Howard Kurtz of the Daily Beast website wrote, "I think Stewart passed the initial exam," but wondered whether any rally could live up to this much hype.

To be sure, some are going for the fun of it. That would include Easton, Pa., native Max Walker, 19, a student at George Washington University in Washington. "I watch both The Daily Show and The Colbert Report, and I'm going," he said. "Everybody I know is going. It's a fun, social thing to do; I'm not trying to make a point or anything."

Patrick Madl of Broomall is also at GW, in Stewart's old frat, Pi Kappa Alpha, in fact. He went to Beck's rally and is going to Stewart's. "This weekend will be a good time for many of the students here, including myself," he wrote.

Any rally mixes the serious and the fun. So it was in the 1960s, when protest often got mixed up with love-in.

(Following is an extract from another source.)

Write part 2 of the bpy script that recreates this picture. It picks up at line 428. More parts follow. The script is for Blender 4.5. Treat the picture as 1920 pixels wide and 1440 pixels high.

Lundy said, "I've been to a number of political rallies, and they tended to be a lot of fun even when they had an ostensibly serious purpose, so this one will be doubly fun."

Many are going to celebrate two of their favorite TV guys. Judy Lewis, 52, an Internet ad-agency editor in Glenside, is taking her two teenagers: "We all enjoy Jon Stewart and Stephen Colbert's smart, incisive, and, most of all, funny commentary on politics and American culture."

Then she got all serious: "I want to be there, surrounded, I hope, by like-minded people who want to share their belief in moderation, belief in the president, and their affection for . . . Jon Stewart and Stephen Colbert and their talented writers. They make us laugh and feel hopeful when the political and economic climate is harsh."

Like great clowns of the past, Stewart and Colbert know when to let ambiguity work for them. And their sense of political timing is superb.

Colman Byrne of Broomall knows that. He's taking his son, 12, "to share with him the long historical tradition of the jester pointing out the foibles of the powerful and to encourage a healthy cynicism and questioning attitude about everything he sees and reads (even in The Inquirer)."

No matter why people are going, enthusiasm runs high. Carol Rapier, a bus captain from Phoenixville, put it this way: "I missed Woodstock, so this is going to be it for me."